Most integrations are asynchronous, and run in the background. When speed is a factor (for example, when a stock update needs to go through), you can use Webhooks to trigger the update for a particular entity. But sometimes it is both time-critical and needs a response. A stock-update doesn't require a response beyond updating the stock, but there are a few use-cases where another system needs to get data from Alumio.

Here are a few examples:

  • A customer in their 'my account' webshop clicks on the 'download invoice' button. The webshop needs to get the invoice from the ERP system, and show it to the customer. If you want to implement this with Alumio, the realtime result of the call would a PDF.
  • The webshop wants to get an explicit response accepting the order they are sending by API. You can't dynamically build the response with a Webhook in Alumio, so you need to use a HTTP Proxy.
  • Some system needs data from the ERP, which the ERP only sends once every 24 hours by FTP. Since the other system can't access this system real-time, you'd need to use a Storage in Alumio to store the entity every 24hrs, and return it to the system when requested. The response is dynamic, so you can't use a Webhook.

Alumio likely meant the HTTP Proxy to be used as an 'in-between compatibility layer' - basically when System A has a way to request stock, but System B's API works differently than System A expects. This is why Alumio's system requires you to do a call to another system in a HTTP Proxy, even though some use-cases (like the last one) don't require it.

How do HTTP Proxies work?

When you create a HTTP Proxy, Alumio automatically creates a URL for you. You can send every possible HTTP request to this URL, and Alumio will forward it to the configured endpoint.
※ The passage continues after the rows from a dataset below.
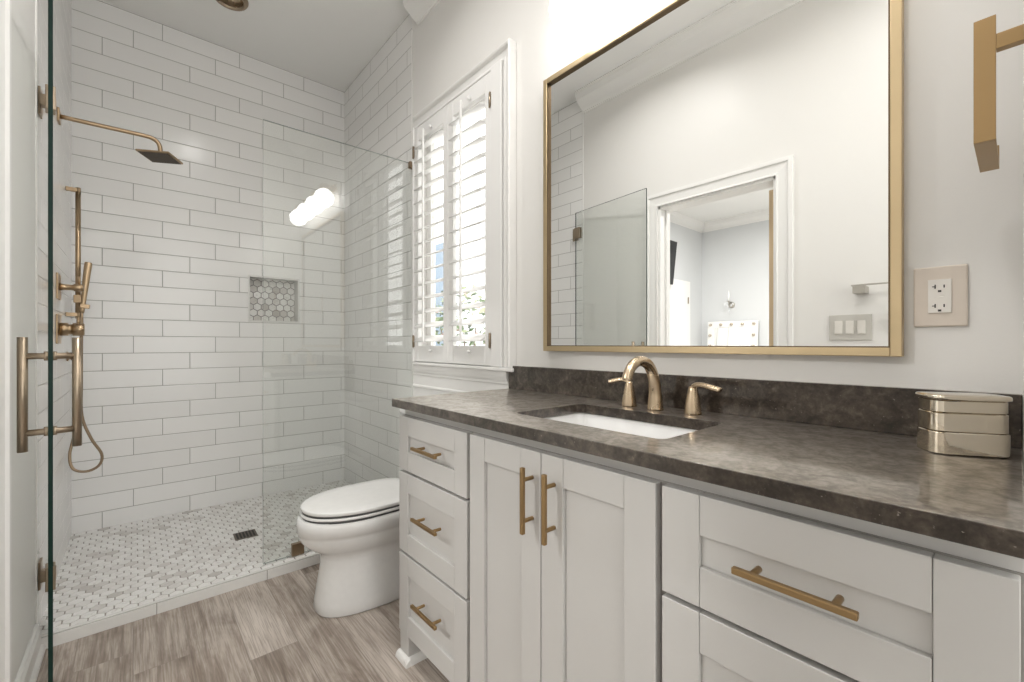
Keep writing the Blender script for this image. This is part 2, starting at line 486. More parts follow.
b = B(); hexes(b, lambda u, v, h: (u, YB + ND - h, v), NX0 + t, NX1 - t, NZ0 + t, NZ1 - t, .0485, .0045, .002)
o = b.build('tile_mosaic', M['hex'], niche, fix=False)
def slope(y): return ZF + .0185 * max(0., min(1., 1 - (y - YC - .08) / .40))      # the floor falls from the curb to the drain
b = B(); b.prism([(YC + .0125, -.06), (YC + .0125, slope(YC) - .0022), (YC + .08, slope(YC) - .0022), (YC + .48, ZF - .0022), (YB, ZF - .0022), (YB, -.06)], lambda p, q, t: (t, p, q), XL, XR); sf = struct(b.build('floor_shower', M['grout']))
b = B(); hexes(b, lambda u, v, h: (u, v, slope(v) - .0022 + h), XL, XR, YC + .0145, YB, .048, .0046, .0022)
o = b.build('tile_mosaic', M['hex'], sf, fix=False)
# curb: front face of long tiles with a narrow white trim on top
b = B()
xs = [XL, .067, .462, .857, XR]
for x0, x1 in zip(xs, xs[1:]): b.box(x0 + .0012, x1 - .0012, YC, YC + .012, 0.0, .043)
b.box(XL, XR, YC + .003, YC + .012, 0, .0435, 1); b.box(XL, XR, YC + .001, YC + .014, .0448, .0505)
struct(b.build('trim_curb', [M['white_tile'], M['grout']], bevel=.0015))

# crown moulding on both painted walls
crown = [(0, -.130), (.010, -.130), (.012, -.120), (.022, -.114), (.045, -.100), (.070, -.080), (.090, -.062), (.094, -.046), (.100, -.030), (.104, -.014), (.114, -.012), (.114, 0), (0, 0)]
b = B(); b.prism(crown, lambda p, q, t: (XR - p, t, ZC + q), YN, 2.262); struct(b.build('trim_3', M['trim']))
b = B(); b.prism(crown, lambda p, q, t: (XL + p, t, ZC + q), YREAR, YTL - .01); struct(b.build('trim_4', M['trim']))
base = [(0, 0), (.026, 0), (.026, .012), (.021, .02), (.015, .024), (.015, .078), (.010, .088), (.010, .096), (.004, .1), (0, .1)]
b = B(); b.prism(base, lambda p, q, t: (XL + p, t, q), 1.685, YC - .001); struct(b.build('baseboard_left', M['trim']))
b = B(); b.prism(base, lambda p, q, t: (XL + p, t, q), YREAR, .80); struct(b.build('baseboard_left_near', M['trim']))
b = B(); b.prism(base, lambda p, q, t: (XR - p, t, q), 1.44, YC - .001); struct(b.build('baseboard_right', M['trim']))

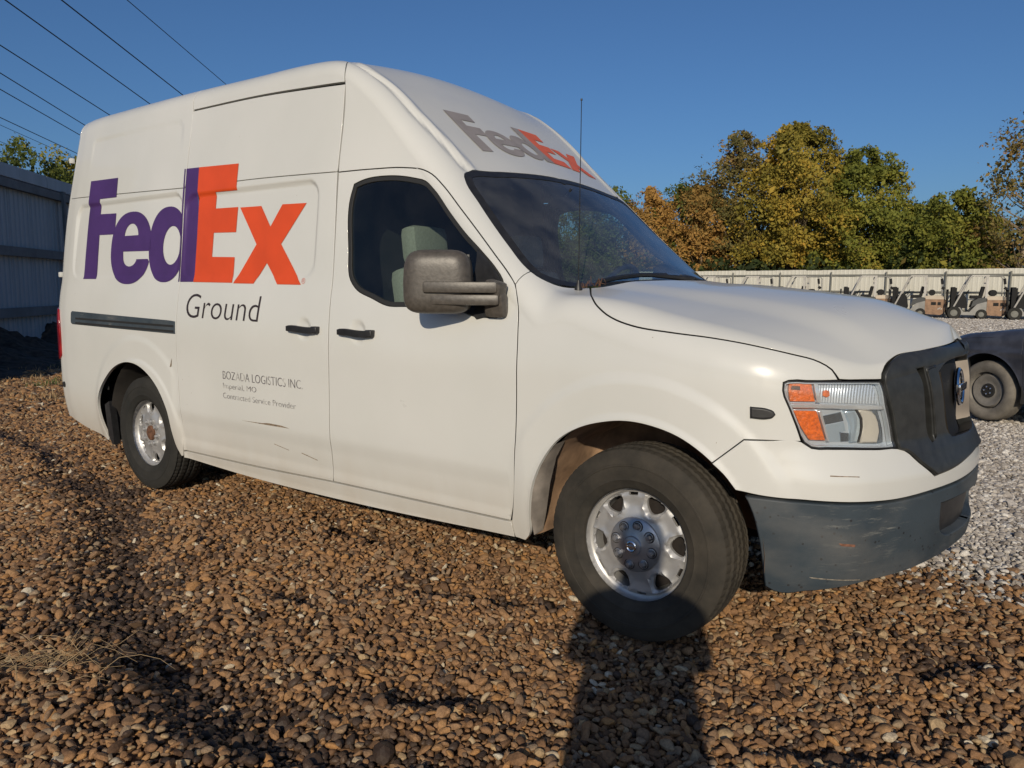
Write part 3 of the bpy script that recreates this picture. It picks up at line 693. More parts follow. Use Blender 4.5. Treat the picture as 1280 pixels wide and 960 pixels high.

There are 4 'stages' in the HTTP Proxy:

  1. Receiving a request
  2. Sending a request to System B
  3. Receiving a response from System B
  4. Sending a response to System A

The 'data' goes through these four stages, and can be transformed after stage 1 and after stage 3. You can use Entity Transformers here, including requests to other systems, checks in storages, etc.

For cases where you don't want to talk to another system, you can 'fake' a call by simply calling Alumio's Internal API to run a transformer. This means you retain all data (since that is returned as the dataset).